Mürşid-i Azîzim Muzaffer Efendi Hazretleri Amerika'daki bir radyo programında telefonla bağlanan bir Amerikalı, "Siz dîn şiddetle, zulümle yayılmamışdır diyorsunuz, öyleyse niçin Türklerin elinde kadınlar, çocuklar ve savaşacak durumda olmayan insanlar katliama uğradılar?" deyince Efendi Hazretleri buyurdular ki :
Yalan! İftirâ! Türklere, Türk müslümanlarına, zabt edecekleri yerde halk kendileri geliyordu ve onları kurtarmaları için ricâ ediyorlardı. Meselâ Romanya halkı, Kazıklı Voyvoda'dan akın akın kaçmışlar, Osmanlı topraklarına girmişlerdi.

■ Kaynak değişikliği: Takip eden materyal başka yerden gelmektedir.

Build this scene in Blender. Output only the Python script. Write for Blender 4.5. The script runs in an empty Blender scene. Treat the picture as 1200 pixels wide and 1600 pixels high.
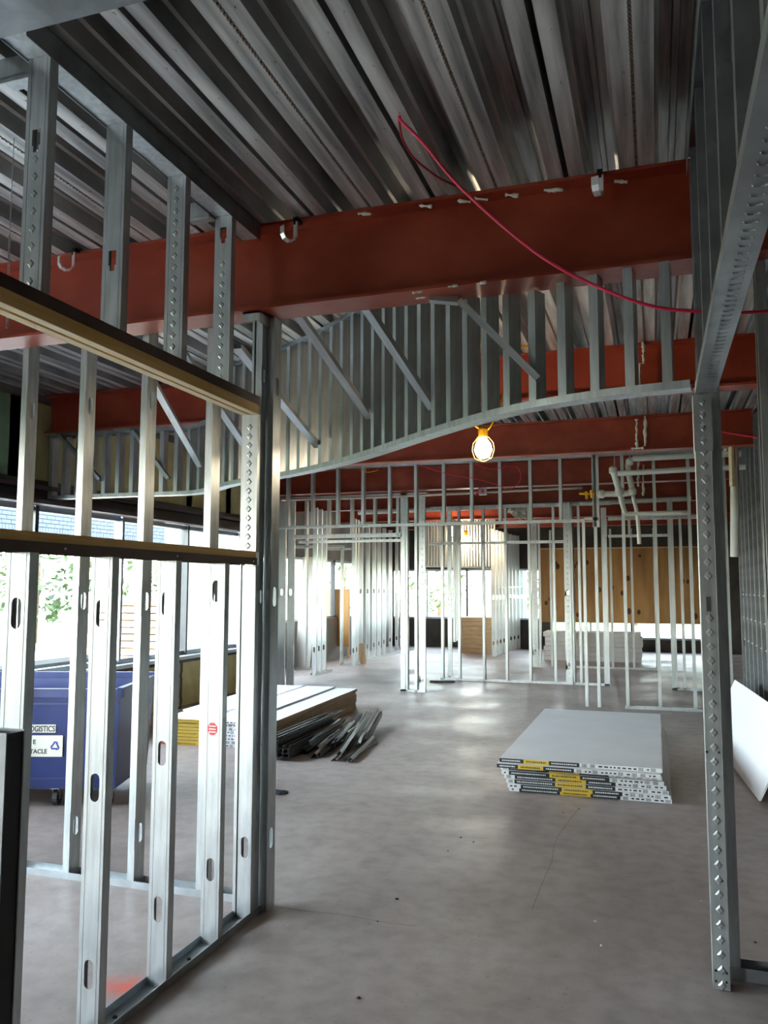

Ve kendilerinin kurtulması için Osmanlı sultânından yardım istediler. Ve Türkler onları kurtardılar yani. Eğer Türk müslümanları eziyet cefâ etselerdi, ne Yunan kalırdı meydanda, ne Bulgar kalırdı, ne Romen kalırdı, ne Macar kalırdı. Bugün bir Macaristan, bir Romanya, bir Bulgaristan, bir Yunanistan var ortada. Bu iftirâ doğrudan doğruya. Bu bahis burada kısa bir zamanda konuşulacak bir mesele değil. Türkler içerisinde de bir zâlim çıkmış böyle bir çocuğu öldürmüşdür. Bir millet, kendi milletinden olduğu hâlde birbirini öldürüyor, birbirinin çocuğunu, birbirinin karısını öldürüyor. Başka bir milletden birisini öldürürse çok değil. Bir zâlim böyle yapmışdır ama hepsine birden teşmil edemeyiz ki.
Meselâ İstanbul'un kazâsı olan Yalova'da, isterse tahkîkatını yapabilir, Yalova'da Çınarcık ve Akköy'ün halkını Yunanlılar câmiye doldurmuş, çoluğu çocuğu kadını erkeği ayırmadan hepsini yakmışlardır, hâlâ duruyor, penezleri çıkıyor câminin külleri içerisinden. Ama biz bunu Yunan milletinin hepsine yüklemiyoruz. Bir kaç tâne zâlim, ahmak yapmış bu işi, o kadar. Ama biz yüklemiyoruz ki bunu bütün Yunan milletine. İki tâne zâlim çıkmış böyle yapmışdır. İki tâne de Türk'den zâlim çıkmış böyle yapmışdır. Ne Türk'ün yapdığını islâma yükleyeceksin, ne Yunan'ın yapdığını hıristiyanlığa yükleyeceksin.
Biz burada konuşuyoruz, halkı birbirine düşürmek, düşmanlıkları tahrîk etmek için değil, bilakis anlaşdırmak, Allah'a inananları birleşdirmek için konuşuyorum ben burada, birbirine sevişdirmek için halkı. Bu kör döğüşünü kaldırmak istiyoruz biz, kör döğüşünü. Halkı biribirine düşürmek için konuşmuyorum. Davâmız bu. Şimdiki konuşduğumuz sözler. Yoksa "o öyle yapdı, bu böyle yapdı" dersek, uzar o iş.
Meraklılar için yukarıdaki kitâbelerden de biraz bahsedelim. Bu mermer kitâbeler Topkapı Sarayında Bâb-ı Hûmâyûn'da olup, birinde "Es-sultân zıllullahi fi'l-ard", diğerinde "ye'vî ileyhi küllü mazlûm" yazmakdadır. Bu ibârenin manâsı, "Sultân yeryüzünde Allah'ın gölgesidir, bütün mazlûmlar ona ilticâ eder" demekdir.